MVP: Jonathan Toews. That C stitched to his chest appeared too heavy a burden for the 20-year-old at the start of last season. Pushing himself too hard to lead by example, he went without a goal in his first 12 games and had just four through his first 22 contests. But after being reminded by coach Joel Quenneville to concentrate on the little things, Toews game rounded into form. He finished with 34 tallies and established himself as an elite two-way center capable of setting the tone for a game. Don't think that's escaped the attention of Team Canada GM Steve Yzerman.
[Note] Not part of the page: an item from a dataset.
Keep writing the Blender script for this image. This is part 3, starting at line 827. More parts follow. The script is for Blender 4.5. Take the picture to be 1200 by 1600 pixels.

KID TO WATCH: Jack Skille. After paying his dues in Rockford, the grinding winger is about to get his chance as a result of Burish's long as the lower body injury he suffered himself on Wednesday night doesn't get in the way. Skille's not a significant offensive threat, but his speed and tireless board work would make him a useful depth player.

KEEP AN EYE ON: Cristobal Huet. The departure of Nikolai Khabibulin left the talented but inconsistent Huet as Chicago's undisputed No. 1 keeper. That's cold comfort to fans who remember his deflating performance in Game 4 of the Red Wings series. With neither Corey Crawford nor Antti Niemi capable of pushing him for ice time, it'll be up to Huet to both seize the position and cement his grip with the sort of reliable net work that will allow his young teammates the confidence to play their own games.

BOTTOM LINE: There are plenty of doomsayers in Chicago saying that the playoffs are anything but a foregone conclusion. Don't believe 'em. Barring a complete meltdown by Huet, the Hawks should thrive on the backs of a tough, smart defense and a deep, dangerous group of forwards.